“Indemnity” is a legal term that means, very simply, reimbursement. There are several situations that give rise to an indemnity claim in law. In tort law, which typically deals with personal injury, often one party may be held liable for the harm to another but the circumstances may dictate that he or she has a right to indemnification from a third party. Contracts often contain indemnity clauses, which amount to a promise of one party to reimburse the other in certain scenarios. The process by which you would make an indemnity claim depends on the source of the right of indemnification, but it typically can be made through an action for indemnification against the party from whom you are seeking reimbursement.
Making an indemnity claim is common in a tort case dealing with personal injury. If two parties are held to be jointly and severally liable — i.e., each party committed a negligent action that contributed to the injury of the plaintiff one way or another — then the plaintiff will typically be able to recover the entirety of his or her monetary damages from any party. The defendant who is forced to pay the plaintiff the entirety of the damages may then file an indemnity claim against the other party for reimbursement amounting to the proportion of fault that other party had for the plaintiff’s injury.
For example, a plaintiff may be injured in a car accident where two people were at fault, one 60% and the other 40%. The plaintiff may file a negligence action against the 60%-at-fault party. When he or she wins the lawsuit and collects the full amount of monetary damages from that one party, it is then said that the plaintiff is “satisfied” and cannot bring a separate action against the 40%-at-fault party. However, that party who was 60% at fault may then seek indemnity from the party who was 40% at fault amounting to 40% of the total he or she paid to the plaintiff.
Indemnification clauses are common in contracts where one party agrees to reimburse the other if certain events or costs arise. For instance, two companies partnering together to provide a service my agree to indemnify each other 50% of any legal fees and damages paid in the event a lawsuit arises from the service they are providing together. An indemnity claim is also commonly referenced in the context of insurance law. When an insurance company reimburses a policy holder for damages that his or her insurance policy covers, it is called indemnification.

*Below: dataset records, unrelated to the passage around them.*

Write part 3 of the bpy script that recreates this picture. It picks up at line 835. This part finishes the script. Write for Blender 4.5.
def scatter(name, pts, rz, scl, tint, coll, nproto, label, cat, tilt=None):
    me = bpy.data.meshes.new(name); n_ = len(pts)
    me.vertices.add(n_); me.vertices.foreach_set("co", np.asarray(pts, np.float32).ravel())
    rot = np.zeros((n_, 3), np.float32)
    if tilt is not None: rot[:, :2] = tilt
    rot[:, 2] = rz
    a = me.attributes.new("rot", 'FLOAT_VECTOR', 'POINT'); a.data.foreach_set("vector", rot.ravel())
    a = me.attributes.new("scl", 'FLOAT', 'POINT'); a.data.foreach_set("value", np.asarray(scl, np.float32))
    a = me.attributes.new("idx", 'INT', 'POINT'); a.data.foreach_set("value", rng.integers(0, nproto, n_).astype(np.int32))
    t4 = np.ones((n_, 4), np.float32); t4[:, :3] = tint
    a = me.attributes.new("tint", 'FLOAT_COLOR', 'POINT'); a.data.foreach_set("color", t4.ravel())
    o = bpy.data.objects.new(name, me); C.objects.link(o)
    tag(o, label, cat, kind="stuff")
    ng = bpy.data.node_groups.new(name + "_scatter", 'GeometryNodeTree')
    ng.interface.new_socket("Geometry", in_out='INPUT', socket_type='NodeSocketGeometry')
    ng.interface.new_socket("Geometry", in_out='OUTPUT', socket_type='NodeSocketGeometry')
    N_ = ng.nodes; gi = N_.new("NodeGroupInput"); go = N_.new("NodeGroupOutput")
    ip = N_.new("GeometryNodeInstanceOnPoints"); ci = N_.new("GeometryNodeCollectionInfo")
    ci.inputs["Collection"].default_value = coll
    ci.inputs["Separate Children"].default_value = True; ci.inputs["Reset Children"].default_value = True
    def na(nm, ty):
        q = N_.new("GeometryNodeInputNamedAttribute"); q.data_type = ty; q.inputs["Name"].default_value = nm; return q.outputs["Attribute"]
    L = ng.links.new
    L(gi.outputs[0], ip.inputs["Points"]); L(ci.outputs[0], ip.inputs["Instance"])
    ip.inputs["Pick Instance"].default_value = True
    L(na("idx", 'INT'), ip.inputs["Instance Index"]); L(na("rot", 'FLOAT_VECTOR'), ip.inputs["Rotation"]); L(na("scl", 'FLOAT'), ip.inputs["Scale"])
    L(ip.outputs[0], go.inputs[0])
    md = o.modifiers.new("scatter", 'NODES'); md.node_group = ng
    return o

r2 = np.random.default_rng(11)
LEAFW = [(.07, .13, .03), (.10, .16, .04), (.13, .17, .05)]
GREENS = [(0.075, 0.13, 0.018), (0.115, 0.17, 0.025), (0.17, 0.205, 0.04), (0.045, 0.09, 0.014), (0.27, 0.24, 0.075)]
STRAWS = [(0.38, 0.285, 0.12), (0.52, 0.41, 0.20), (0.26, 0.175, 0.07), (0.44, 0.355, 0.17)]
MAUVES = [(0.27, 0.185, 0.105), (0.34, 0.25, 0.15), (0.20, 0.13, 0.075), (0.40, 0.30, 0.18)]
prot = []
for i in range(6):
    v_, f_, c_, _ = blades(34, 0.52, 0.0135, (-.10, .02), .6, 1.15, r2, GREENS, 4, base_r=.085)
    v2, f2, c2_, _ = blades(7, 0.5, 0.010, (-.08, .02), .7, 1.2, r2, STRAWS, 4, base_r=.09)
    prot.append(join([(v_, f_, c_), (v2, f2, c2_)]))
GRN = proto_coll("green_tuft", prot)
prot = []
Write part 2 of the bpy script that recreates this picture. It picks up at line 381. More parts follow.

The process for making an indemnity claim depends on the circumstances under which the right to reimbursement arose. In the event the issue is one that is covered by an insurance policy, then you can make an indemnity claim by filling out the appropriate paperwork and submitting it to the company. If the indemnity claim arises out of the personal injury scenario described above, it may be more difficult. In the event a request does not convince the other liable party of the need to reimburse you for his or her share of fault, you will have to file an action for indemnification in the jurisdiction in which the accident happened.